Hampir Empat Tahun Mogan Bersama Kita. Belajar Dari Sebuah Situasi
Ilium oportet crescere, me autem minui. “Ia harus makin besar, tetapi aku harus makin kecil” (Yoh 3:30)
Ayat di atas saya pilih menjadi motto tahbisan imamat. Pengalaman kasih Allah yang begitu besar memunculkan sebuah prinsip bahwa la yang memanggil harus terus diwartakan dan harus makin besar dibanding sang pewartanya.
Ini merupakan hasil refleksi hidup yang panjang sehingga saya memilih jalan panggilan sebagai seorang imam. Seorang filsuf Yunani, Sokrates, pernah berkata, ”Hidup yang tidak pernah direfleksikan tidak layak untuk dihidupi.”

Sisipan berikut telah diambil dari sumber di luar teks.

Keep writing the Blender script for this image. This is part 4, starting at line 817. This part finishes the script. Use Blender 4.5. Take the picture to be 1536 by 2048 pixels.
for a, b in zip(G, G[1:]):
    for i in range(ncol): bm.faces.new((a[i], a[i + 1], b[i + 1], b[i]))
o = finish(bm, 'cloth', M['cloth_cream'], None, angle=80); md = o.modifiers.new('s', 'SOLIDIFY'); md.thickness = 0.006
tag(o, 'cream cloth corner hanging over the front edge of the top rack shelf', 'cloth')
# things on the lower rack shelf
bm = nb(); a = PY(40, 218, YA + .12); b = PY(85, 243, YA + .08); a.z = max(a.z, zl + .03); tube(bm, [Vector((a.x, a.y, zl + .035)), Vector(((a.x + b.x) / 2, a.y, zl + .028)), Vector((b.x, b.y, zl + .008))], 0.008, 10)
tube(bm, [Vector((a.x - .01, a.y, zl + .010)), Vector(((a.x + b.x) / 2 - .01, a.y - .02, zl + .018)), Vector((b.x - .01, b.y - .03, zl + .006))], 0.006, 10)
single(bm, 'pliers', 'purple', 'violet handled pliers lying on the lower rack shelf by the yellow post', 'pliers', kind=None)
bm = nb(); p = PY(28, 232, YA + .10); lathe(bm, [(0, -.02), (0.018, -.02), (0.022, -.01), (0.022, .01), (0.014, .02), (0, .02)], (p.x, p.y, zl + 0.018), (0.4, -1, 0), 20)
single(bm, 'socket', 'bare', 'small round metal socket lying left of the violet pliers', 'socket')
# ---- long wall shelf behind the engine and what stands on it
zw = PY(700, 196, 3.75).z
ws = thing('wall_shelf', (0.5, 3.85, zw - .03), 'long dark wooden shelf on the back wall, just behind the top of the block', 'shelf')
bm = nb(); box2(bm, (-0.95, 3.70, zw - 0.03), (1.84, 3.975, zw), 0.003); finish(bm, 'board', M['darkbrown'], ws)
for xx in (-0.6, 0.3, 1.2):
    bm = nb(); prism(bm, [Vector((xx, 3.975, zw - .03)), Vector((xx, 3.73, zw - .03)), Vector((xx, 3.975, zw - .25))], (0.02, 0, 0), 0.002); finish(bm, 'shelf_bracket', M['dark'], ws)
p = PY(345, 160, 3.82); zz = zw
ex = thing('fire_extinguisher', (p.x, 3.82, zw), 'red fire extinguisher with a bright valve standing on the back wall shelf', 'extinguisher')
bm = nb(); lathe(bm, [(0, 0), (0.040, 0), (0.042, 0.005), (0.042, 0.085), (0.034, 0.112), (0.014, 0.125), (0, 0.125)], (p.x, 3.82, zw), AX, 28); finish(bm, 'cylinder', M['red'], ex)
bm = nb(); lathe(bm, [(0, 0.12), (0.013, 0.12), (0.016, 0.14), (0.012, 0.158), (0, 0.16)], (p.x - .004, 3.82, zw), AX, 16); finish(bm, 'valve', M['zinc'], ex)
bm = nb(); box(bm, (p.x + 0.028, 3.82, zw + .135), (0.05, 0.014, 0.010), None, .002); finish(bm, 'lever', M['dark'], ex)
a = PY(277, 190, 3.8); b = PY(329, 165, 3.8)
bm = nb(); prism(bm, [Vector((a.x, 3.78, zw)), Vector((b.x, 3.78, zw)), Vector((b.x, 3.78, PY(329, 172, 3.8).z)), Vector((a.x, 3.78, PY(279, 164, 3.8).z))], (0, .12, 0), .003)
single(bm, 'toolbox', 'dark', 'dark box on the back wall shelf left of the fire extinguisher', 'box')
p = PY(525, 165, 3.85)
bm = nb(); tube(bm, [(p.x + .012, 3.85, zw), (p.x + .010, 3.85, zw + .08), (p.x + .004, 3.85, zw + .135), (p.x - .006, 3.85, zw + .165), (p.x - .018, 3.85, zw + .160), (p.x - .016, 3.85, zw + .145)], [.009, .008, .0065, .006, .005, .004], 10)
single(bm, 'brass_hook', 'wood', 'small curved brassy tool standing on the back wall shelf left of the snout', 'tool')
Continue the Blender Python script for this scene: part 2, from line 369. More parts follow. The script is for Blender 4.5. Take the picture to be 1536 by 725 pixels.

Penggalan refleksi ini merupakan sebuah upaya kisah klasik anak manusia yang terus menerus berproses dan tidak lepas dari pencarian hati untuk mengenal dan menanggapi kehendak Allah dalam dirinya. Dalam panggilan ini, ada saatnya saya merangkak, berguling ke kanan-kiri, merambat perlahan, berjalan, dan bahkan berlari pelan lalu kencang. Ini semua karena ”Allah mengaruniakan pengertian kepada kita, supaya kita mengenal Yang Benar” (1Yoh. 5:20) dan adanya kepercayaan serta harapan iman bahwa “In nomine Deifeliciter” (dalam nama Tuhan semoga berbuah).
”La Vita e Bella… ” (Hidup itu Indah) Kalimat dalam bahasa Italia ini adalah sebuah judul sinema romantis yang dibintangi Roberto Benigni. Bagi saya, hidup memang terasa indah. Keindahan yang tidak bisa
dikatakan dengan mudah ketika mengalami masa-masa kritis. Itulah keindahan hidup, yaitu ketika dinamika ‘naik-turun’ begitu nyata. Keindahan itu butuh proses, bukan sekadar proses yang sebentar melainkan melewati sekian detik, menit, jam, hari, pekan, bulan, bahkan tahun. Keindahan sempurna itu bukan hanya soal hasil akhir, tetapi juga melibatkan proses tersebut.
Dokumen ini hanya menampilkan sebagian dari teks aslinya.